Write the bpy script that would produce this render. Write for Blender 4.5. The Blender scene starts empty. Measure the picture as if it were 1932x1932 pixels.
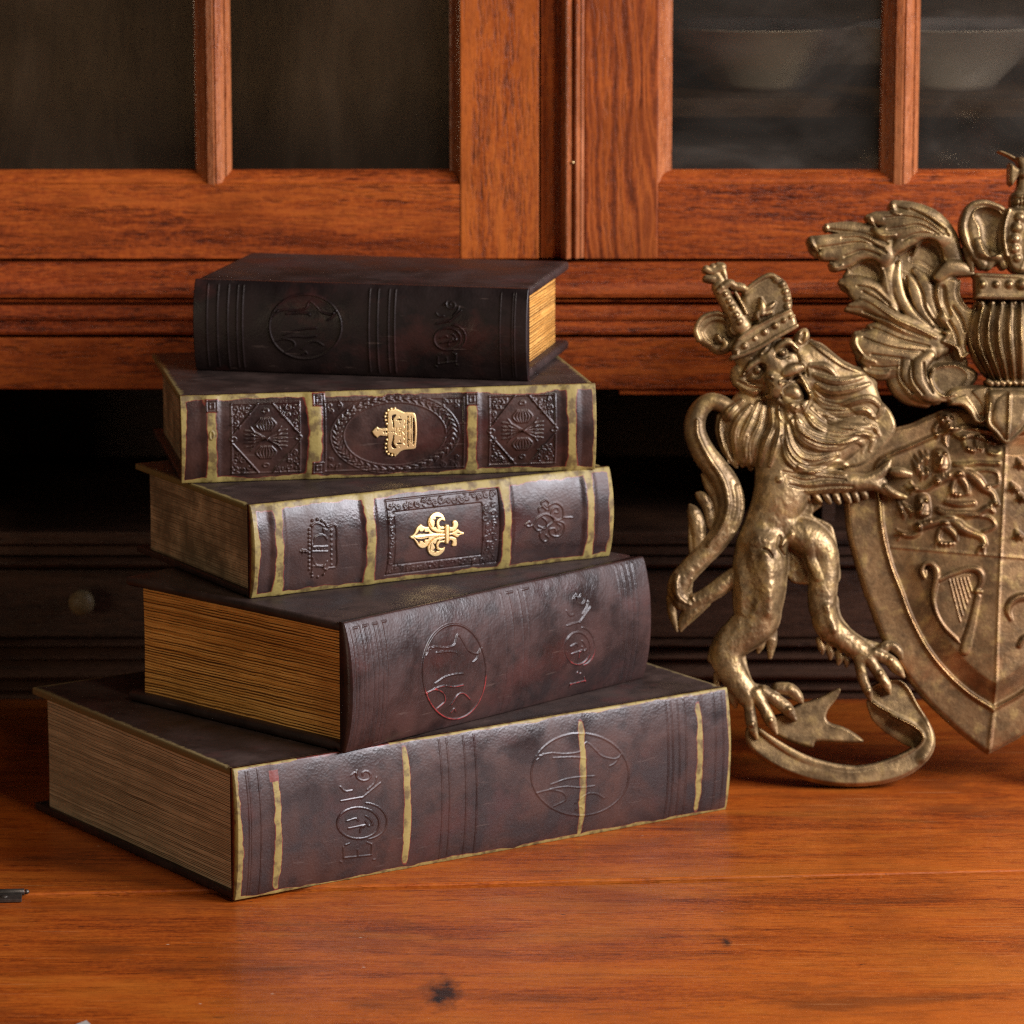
import bpy, bmesh, math, random
import numpy as np
from mathutils import Vector, Matrix

# ------------------------------------------------------------------ scene, camera
S = 3888.0
FPX = 4.088367929513386 * S
PITCH = math.radians(11.124177)
CAMH, CAMD = 0.6376322, 2.2642367
scene = bpy.context.scene
COL = scene.collection
cam_d = bpy.data.cameras.new("camera")
cam = bpy.data.objects.new("camera", cam_d)
COL.objects.link(cam)
cam.location = (0, -CAMD, CAMH)
cam.rotation_euler = (math.pi / 2 - PITCH, 0, 0)
cam_d.sensor_width = 36.0
cam_d.sensor_fit = 'HORIZONTAL'
cam_d.lens = 36.0 * FPX / S
cam_d.clip_start = 0.05
cam_d.clip_end = 100
cam_d.dof.use_dof = True
cam_d.dof.focus_distance = 2.24
cam_d.dof.aperture_fstop = 13.0
scene.camera = cam
CP, SP = math.cos(PITCH), math.sin(PITCH)

def ray(px, py):
    """direction of the view ray through a point of the photograph (3888 px frame)"""
    a = (px - S / 2) / FPX
    b = -(py - S / 2) / FPX
    return a, CP + b * SP, -SP + b * CP

def onY(px, py, Y):
    a, b, c = ray(px, py)
    t = (Y + CAMD) / b
    return a * t, CAMH + c * t

def onground(px, py, z=0.0):
    a, b, c = ray(px, py)
    t = (z - CAMH) / c
    return a * t, -CAMD + b * t

K = 3888.0 / 1932.0
def X(px, row, Y): return onY(px * K, row * K, Y)[0]
def Z(row, Y, px=966): return onY(px * K, row * K, Y)[1]

# ------------------------------------------------------------------ helpers
rng = np.random.default_rng(7)
random.seed(7)

def link(o, parent=None):
    COL.objects.link(o)
    if parent is not None:
        o.parent = parent
    return o

def empty(name, loc=(0, 0, 0), rotz=0.0, label=None, cat=None, group=None, parent=None):
    o = bpy.data.objects.new(name, None)
    o.empty_display_size = 0.02
    link(o, parent)
    o.location = loc
    o.rotation_euler = (0, 0, rotz)
    tag(o, label, cat, group)
    return o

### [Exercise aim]
Reproduce only the lines from the beginning of the data through the line that contains "CP, SP = math.cos(PITCH), math.sin(PITCH)", both included, and please drop the pictures.

### [The completed task]
Write the bpy script that would produce this render. Write for Blender 4.5. The Blender scene starts empty. Measure the picture as if it were 1932x1932 pixels.
import bpy, bmesh, math, random
import numpy as np
from mathutils import Vector, Matrix

# ------------------------------------------------------------------ scene, camera
S = 3888.0
FPX = 4.088367929513386 * S
PITCH = math.radians(11.124177)
CAMH, CAMD = 0.6376322, 2.2642367
scene = bpy.context.scene
COL = scene.collection
cam_d = bpy.data.cameras.new("camera")
cam = bpy.data.objects.new("camera", cam_d)
COL.objects.link(cam)
cam.location = (0, -CAMD, CAMH)
cam.rotation_euler = (math.pi / 2 - PITCH, 0, 0)
cam_d.sensor_width = 36.0
cam_d.sensor_fit = 'HORIZONTAL'
cam_d.lens = 36.0 * FPX / S
cam_d.clip_start = 0.05
cam_d.clip_end = 100
cam_d.dof.use_dof = True
cam_d.dof.focus_distance = 2.24
cam_d.dof.aperture_fstop = 13.0
scene.camera = cam
CP, SP = math.cos(PITCH), math.sin(PITCH)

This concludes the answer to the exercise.